Fifty-three weeks later, Germani struggles to reclaim pieces of his former life while accused driver Joseph Lewis sits in a jail cell waiting for trial on an attempted murder charge.

On Monday, 11Alive's Jeff Hullinger visited Germani in his Decatur home, for what marks his first interview since the accident.

"I have it pretty damn good, I have to say," he said. "I've had a rough spot here in my life. The comeback has been slow and steady."

It's amazing there has been a comeback at all. A passionate cyclist, Germani rode his bike to Turner Broadcasting every day through the streets of Midtown for 25 years. June 9, 2014, an incident on Montgomery Ferry Road led to a confrontation with a driver in a red Dodge Nitro.

Investigators said a home video showed the driver chasing Germani down Flagler Avenue. It is there, where the cyclist went down with a brain injury. Lewis fled the scene, and was eventually captured by police weeks later. As for Greg Germani, his life will never be the same.

"It has proved to me how good I have it, with family members and friends all on my side, with all the help I've been given, makes me feel cared about and loved, and that's important," Germani said.

"I love him," said Beth Anne Harril, Germani's girlfriend and caretaker. "And every day, he improves; makes me feel thankful he is part of my life."

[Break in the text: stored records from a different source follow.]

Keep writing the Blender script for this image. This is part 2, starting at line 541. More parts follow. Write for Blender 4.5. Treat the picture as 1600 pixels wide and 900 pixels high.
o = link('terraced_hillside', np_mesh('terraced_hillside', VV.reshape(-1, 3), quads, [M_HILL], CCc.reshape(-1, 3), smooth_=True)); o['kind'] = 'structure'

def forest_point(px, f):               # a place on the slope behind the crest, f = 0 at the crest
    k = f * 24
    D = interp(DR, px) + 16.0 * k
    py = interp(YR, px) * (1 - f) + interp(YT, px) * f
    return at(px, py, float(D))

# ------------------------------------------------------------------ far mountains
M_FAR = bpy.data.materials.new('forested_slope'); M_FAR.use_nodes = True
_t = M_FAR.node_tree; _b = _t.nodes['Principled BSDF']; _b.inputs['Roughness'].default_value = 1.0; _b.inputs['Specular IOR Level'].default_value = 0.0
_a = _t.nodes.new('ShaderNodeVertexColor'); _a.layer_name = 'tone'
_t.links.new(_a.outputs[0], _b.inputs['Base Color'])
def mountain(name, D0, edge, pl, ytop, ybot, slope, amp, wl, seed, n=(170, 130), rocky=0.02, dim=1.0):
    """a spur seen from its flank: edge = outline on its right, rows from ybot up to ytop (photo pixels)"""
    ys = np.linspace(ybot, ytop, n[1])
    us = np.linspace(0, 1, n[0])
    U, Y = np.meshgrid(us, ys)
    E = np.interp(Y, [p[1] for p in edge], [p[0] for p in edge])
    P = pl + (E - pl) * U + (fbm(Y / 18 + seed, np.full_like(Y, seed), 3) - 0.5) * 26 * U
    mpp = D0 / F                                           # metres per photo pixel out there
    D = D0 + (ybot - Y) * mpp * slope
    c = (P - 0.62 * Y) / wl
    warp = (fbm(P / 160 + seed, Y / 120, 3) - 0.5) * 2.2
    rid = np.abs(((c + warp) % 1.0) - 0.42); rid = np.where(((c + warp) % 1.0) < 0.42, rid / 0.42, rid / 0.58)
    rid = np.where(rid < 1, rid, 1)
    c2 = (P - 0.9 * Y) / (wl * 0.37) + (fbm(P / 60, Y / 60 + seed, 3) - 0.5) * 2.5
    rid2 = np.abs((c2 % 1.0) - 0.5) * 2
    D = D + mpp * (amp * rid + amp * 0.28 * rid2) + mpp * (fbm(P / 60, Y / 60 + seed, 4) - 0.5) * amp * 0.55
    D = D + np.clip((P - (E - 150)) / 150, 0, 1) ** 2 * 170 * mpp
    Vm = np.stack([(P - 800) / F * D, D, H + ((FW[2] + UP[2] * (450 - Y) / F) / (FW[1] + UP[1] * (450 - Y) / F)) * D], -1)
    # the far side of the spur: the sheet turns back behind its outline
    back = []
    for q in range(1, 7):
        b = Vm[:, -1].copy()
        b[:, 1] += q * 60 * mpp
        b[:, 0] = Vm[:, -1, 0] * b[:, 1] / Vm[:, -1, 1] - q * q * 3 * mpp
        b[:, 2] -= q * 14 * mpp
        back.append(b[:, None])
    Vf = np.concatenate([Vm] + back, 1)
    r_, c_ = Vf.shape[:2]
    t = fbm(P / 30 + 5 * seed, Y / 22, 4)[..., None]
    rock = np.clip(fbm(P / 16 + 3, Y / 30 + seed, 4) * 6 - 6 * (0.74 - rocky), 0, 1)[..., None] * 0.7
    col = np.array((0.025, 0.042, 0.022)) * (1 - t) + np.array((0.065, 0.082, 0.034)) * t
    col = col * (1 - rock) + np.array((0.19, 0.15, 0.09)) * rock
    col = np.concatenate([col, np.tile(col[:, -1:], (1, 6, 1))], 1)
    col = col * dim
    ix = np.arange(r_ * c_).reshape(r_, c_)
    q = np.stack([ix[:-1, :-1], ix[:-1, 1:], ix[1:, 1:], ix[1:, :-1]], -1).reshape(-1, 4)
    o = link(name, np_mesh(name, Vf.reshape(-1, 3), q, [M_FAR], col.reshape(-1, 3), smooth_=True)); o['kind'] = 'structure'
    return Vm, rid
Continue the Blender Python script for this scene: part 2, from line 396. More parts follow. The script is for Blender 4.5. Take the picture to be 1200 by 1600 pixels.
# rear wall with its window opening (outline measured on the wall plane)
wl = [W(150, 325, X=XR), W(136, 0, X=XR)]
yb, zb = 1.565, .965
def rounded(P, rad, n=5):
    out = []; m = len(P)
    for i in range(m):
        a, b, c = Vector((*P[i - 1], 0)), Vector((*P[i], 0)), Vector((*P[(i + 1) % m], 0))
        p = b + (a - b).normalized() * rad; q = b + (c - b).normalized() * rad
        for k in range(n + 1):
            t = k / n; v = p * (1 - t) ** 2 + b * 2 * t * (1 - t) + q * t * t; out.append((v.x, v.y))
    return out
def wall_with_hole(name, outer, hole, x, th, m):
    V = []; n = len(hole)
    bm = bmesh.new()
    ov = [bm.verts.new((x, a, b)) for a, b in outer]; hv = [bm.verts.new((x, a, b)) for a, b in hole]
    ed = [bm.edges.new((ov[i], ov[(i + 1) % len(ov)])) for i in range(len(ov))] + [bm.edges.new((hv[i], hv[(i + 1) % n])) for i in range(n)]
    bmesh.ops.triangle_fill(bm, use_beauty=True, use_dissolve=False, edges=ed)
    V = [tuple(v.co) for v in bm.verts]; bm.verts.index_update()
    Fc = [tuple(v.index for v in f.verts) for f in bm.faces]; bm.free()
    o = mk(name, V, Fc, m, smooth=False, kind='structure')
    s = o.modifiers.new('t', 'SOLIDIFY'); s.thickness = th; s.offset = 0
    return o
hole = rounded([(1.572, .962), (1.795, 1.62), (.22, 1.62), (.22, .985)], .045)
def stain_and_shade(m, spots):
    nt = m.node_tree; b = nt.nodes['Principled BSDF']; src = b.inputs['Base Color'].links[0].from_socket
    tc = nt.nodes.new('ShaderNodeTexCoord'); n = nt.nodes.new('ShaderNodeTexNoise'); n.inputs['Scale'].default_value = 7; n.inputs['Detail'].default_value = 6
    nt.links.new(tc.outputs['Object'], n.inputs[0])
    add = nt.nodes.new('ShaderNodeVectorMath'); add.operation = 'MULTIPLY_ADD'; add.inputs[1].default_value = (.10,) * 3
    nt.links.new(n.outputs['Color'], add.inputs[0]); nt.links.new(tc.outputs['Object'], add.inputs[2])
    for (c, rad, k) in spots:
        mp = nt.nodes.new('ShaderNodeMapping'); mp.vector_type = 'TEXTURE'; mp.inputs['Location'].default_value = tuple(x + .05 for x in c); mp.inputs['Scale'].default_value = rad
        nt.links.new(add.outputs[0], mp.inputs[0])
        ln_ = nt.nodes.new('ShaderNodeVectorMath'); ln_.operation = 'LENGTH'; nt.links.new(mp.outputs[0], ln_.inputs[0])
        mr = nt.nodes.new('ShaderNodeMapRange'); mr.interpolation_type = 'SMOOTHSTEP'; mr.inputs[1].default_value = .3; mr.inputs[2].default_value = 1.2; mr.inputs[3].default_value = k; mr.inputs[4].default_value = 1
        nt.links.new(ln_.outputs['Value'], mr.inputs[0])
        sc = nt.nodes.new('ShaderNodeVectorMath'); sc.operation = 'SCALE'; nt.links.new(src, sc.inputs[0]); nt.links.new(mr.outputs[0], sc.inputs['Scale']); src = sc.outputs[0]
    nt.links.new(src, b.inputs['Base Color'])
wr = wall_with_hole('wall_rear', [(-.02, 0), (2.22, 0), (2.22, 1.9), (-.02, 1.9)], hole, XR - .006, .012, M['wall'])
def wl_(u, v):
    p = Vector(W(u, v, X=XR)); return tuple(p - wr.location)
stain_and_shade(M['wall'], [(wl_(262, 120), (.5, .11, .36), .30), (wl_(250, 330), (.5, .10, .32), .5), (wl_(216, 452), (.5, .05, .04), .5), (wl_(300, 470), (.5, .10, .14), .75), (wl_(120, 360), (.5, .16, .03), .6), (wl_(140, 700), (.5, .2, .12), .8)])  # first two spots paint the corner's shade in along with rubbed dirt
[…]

Harril is an attorney who has helped lead him through an incomprehensible journey of pain. She has seen strides in his recovery, but of course, is philosophical toward the future and what it may mean toward recovery.

"If all you looked at each day – you would lose the forest for the trees," she said. "But when I look over the course of the year for what Greg has accomplished, it's miraculous."

There have been fundraisers and some of the money has helped recondition the 65-year-old house into a space Greg can navigate. A fundraiser in Little 5 Points helped create a bathroom. A Go-Fund-Me account has been set up in Greg's name. The daily financial needs are immense. Greg has always been smart, funny and hip. He still is. His record collection of old country music is immense. He has photos of his favorite performers on the wall, too.

"He is one of the most resilient people I've ever known," Harril said. "No one works harder on a daily basis."

Believe it or not, Greg says he still feels blessed.

"It's true -- it's something I've said several times over the last year," he said. "If I sit back the plusses outweigh the minuses."